In deze zaak heeft de Afdeling bestuursrechtspraak van de Raad van State op 7 juli 2010 uitspraak gedaan in het hoger beroep van [appellante] tegen de uitspraak van de rechtbank Haarlem van 30 juni 2009. De rechtbank had het beroep van [appellante] ongegrond verklaard, dat was ingesteld tegen een besluit van het college van burgemeester en wethouders van Zandvoort, dat op 10 december 2008 een vrijstelling had verleend voor de aanleg van een rotonde op de kruising Tolweg-Zandvoortselaan-Kostverlorenstraat-Haarlemmerstraat te Zandvoort. De Afdeling heeft de zaak ter zitting behandeld op 1 juni 2010, waarbij zowel [appellante] als het college vertegenwoordigd waren door hun advocaten.

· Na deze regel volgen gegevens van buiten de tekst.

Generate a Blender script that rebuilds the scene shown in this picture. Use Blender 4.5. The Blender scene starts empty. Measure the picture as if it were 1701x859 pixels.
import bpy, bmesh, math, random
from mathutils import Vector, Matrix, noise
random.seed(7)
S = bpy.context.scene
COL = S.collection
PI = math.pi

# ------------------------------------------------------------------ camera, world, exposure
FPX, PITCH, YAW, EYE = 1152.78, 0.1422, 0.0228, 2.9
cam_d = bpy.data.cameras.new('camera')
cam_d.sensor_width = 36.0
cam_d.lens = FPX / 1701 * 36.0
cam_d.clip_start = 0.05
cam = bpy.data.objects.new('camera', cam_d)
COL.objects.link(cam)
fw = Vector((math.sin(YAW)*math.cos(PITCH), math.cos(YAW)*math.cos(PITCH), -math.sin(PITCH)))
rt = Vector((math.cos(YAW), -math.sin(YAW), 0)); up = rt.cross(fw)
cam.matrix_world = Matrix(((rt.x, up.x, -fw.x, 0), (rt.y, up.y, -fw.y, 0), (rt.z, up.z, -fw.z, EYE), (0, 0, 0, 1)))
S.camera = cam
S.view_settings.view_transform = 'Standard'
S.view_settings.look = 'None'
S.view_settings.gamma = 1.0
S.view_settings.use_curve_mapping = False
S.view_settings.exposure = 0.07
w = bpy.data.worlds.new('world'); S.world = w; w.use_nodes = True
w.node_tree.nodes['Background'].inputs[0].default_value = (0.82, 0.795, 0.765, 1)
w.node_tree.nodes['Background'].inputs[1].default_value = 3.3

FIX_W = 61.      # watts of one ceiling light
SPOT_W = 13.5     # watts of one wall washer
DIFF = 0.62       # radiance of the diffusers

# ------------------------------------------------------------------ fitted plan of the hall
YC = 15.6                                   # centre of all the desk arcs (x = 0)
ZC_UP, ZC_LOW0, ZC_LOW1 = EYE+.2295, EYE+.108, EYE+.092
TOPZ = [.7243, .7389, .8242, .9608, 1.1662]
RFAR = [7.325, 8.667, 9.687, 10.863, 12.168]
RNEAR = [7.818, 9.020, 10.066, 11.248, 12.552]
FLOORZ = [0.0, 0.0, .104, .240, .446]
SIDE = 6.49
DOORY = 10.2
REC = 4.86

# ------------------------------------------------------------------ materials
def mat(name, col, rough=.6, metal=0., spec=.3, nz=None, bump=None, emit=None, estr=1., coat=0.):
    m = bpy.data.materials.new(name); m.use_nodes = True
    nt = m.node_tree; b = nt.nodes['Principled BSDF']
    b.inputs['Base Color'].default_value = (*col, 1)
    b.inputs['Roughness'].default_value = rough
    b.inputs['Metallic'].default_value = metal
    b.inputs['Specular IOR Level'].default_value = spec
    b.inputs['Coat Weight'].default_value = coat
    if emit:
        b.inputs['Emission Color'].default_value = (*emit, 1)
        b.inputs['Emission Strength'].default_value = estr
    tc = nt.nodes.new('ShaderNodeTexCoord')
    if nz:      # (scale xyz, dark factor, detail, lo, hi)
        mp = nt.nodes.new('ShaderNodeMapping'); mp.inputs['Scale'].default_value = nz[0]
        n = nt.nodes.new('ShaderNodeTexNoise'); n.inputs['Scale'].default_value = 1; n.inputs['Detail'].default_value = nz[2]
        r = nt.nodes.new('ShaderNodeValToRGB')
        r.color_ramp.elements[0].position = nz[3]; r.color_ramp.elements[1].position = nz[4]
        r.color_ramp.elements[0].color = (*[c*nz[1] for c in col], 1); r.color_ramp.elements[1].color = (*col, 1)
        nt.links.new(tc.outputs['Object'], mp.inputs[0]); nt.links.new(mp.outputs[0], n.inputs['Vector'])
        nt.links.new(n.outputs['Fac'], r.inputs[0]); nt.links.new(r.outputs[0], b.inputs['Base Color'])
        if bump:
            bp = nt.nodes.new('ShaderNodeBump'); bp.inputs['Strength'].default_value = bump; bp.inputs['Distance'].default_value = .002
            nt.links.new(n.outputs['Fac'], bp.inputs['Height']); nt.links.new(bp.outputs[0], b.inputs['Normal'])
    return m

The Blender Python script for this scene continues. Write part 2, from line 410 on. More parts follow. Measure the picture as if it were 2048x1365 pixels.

[Appellante] betoogde dat de rechtbank had miskend dat de verleende vrijstelling niet was onderbouwd met een goede ruimtelijke afweging. De Afdeling overwoog dat het bestemmingsplan "Kostverlorenstraat e.o." op 27 januari 2009 was vastgesteld, wat een juridisch-planologisch kader bood voor de aanleg van de rotonde. De Afdeling merkte op dat de rotonde zonder vrijstelling gerealiseerd kon worden, mits dit niet in strijd was met het bestemmingsplan. Aangezien [appellante] niet had betwist dat er geen strijd was met het bestemmingsplan, concludeerde de Afdeling dat er geen belang meer bestond bij een inhoudelijke beoordeling van de aangevallen uitspraak en de verleende vrijstelling.
Daarom verklaarde de Afdeling het hoger beroep niet-ontvankelijk. Tevens werd er geen aanleiding gezien voor een proceskostenveroordeling. De uitspraak werd openbaar uitgesproken op 7 juli 2010.